Another suggestion is that as your youngster makes it to an sloped surface, his downward move will force his natural instincts of balance and other priorities to kick in. With repeated familiarity to this surface, a signature to his movement will start to smooth out much of what’s been advise here. This young man has a lot of natural athletic ability that’ll help him in that regard.

Finally, Roger is the go-to man for this kind of thing - he’s been at this a while and he’s one of the best that I’ve read, ANYWHERE. I would consult with him every chance you get. Roger is sincere in his craft as he is trustworthy. After all, we’re talking about your son. Things don’t get more personal than that.

Best wishes with your son’s baseball experience.

Coach B.

Thx Coach B:

Confusion was on my end… I was out thinking myself. The pic nailed it… thats the position I want, but I needed confirmation on the feeling & a better way to describe it to my son & his coach.

We’ll see what they come up with, but basically getting up and out front with the GS vs spreading “angel wings”.

We do mostly flat ground because of access & I’ve heard its less stressful.

We have access to indoor mound anytime, just a longer drive. Whats a good in season flat ground/mound ratio? They rarely get mounds in games… not til next year will we consistently get to play with legit mounds.

We throw 2-4 times a week in season outside of game action. Half those days are just gettin loose & a little long toss.

The tuff part for those of us with 9-13 yr olds is making sure we arent crossing over throwing & workout programs that are really designed for the big boys who are more developed.

Thx again, the info & resources on this site have played an enormous part in Tylers development & health as a pitcher.


Im not sure if he’s a pull guy or not… I know his coach wants him “up/closed” at foot plant. We’ll see what he covers over the next couple of weeks & how he likes to get there. We’ve had a great relationship with him & its likely going to be his HS coach… hopefully he’s a chest to glove guy.[/quote]
Sounds reasonable. But I’m not sure what “up/closed” means. Well, I think I know what “closed” means but what does “up” mean? Is that a posture issue?

[quote]Without any instruction I’ve seen my son go from a natural chest to glove move (Maddux replica) at age 10 to last year getting into a tuck position. He was opening up early even as a chest to glover. He released closer to the plate w/ chest to glove from what i could see on film.

I’m an old school “tucker”… he may have picked it up from facing me while we throw?[/quote]
Kids definitely see more than we realize.

I never dictate arm paths. All I care about is that the arms get to an equal and opposite position as close to foot plant as possible. How they get there is personal style to me. In fact, they will adjust based on the timing they have to do their thing and that timing is dictated by the timing of the overall delivery establish by the lower half in getting the body moving. One other point… if you’re having to “stabilize till foot plant”, then you probably need to get yourself moving forward sooner and/or faster.

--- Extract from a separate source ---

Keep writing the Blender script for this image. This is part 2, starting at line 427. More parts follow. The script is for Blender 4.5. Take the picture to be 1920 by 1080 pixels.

Sounds like you have a pretty good handle on things.

Again, don’t worry about how the hands get to where they want to go because as soon as you do, any change that affects timing will cause the arms to have to adjust.


by “up/closed” i was referencing getting to the glove position in the pic Coach B provided. Ty’s first move is down and directly at home plate with the GS after hand break.

Am I correct in understanding that he should initially come out of hand break and take his glove up and more to the direction of 3B vs dropping and rising directly at home plate?

I believe that would put him in a better equal/opposite position & be closed at foot plant. He would be buying himslef 18"-24" of more rotation & shoulders being closed.

First, by “equal and opposite”, I’m talking about getting equal angles at the elbows and not much more. Look at the pitcher’s back arm and how far back it extends. I’d focus on getting the glove arm to extend forward the same amount. Getting away from pulling the glove is going to be a challenge.

Now, whether he extends the glove arm towards home plate or the 3B side will depend on other things. Ultimately, you’ll want to take into consideration things like stride direction, tempo, degree of hip and shoulder separation, etc. The goal will be to get his timing such that he squares up to the target at release.

Thx Gentlemen,

This helps clear it up in my mind… if I’m foggy I definitely cant help my son for when he’s not with his coach.

I know see the importance of “equal & opposite”… never really appreciated the impact it has on timing & squaring up to the target.

I gotta think as he gets stronger that will be easier to accomplish, but we can get started & also develop his understanding of keeping things “connected”.

That’s the key. The extra time it takes to extend the glove out front further is time the shoulders stay closed while the body tracks forward into foot plant.

Go to v1 home pro for free software. The upgrade is about $30.00. You son looks great. If you don’t have an understanding of equal and opposite elbows at foot strike I can send you a doc explaining it. His foot needs to stay closed longer before it plants glove hand foot that is. It is a small amount. Also more rotation with the glove hand leg to linear before it strikes . I could be wrong because I am not looking at the open side from 3 rd base .

that’d be great… we havent had a chance to get started on the tweaks Roger & Coach B were helping with. The document you have would be nice.

i really think he’ll make a lot of progress when he can stride closed up to foot contact & get to that key “equal and opposite” position.

much like golf, there are so many positions & timing areas of concern that it can be crazy. as in golf I believe you focus on the ground up & the beginning of the motion.

a good glove side should really take out some others issues… kill a few birds with one stone!

I have spent a lot of time on this site lately. Ellis probable has this somewhere also . Go to chris o leary then go to baseball clips and analysis. After this go to How Jeff Suppan throws a ball frame 78 is what it looks like equal and opposites. Lots of time the arm will be in the L position at this point . My experience with timing is if the mechanics and posture are proper the timing WILL line up. I have 11 kids on my team that are pitching this year and timing problems are minimal.

Tell your girl friend I had Josh in Yoga on Thru and it almost killed him.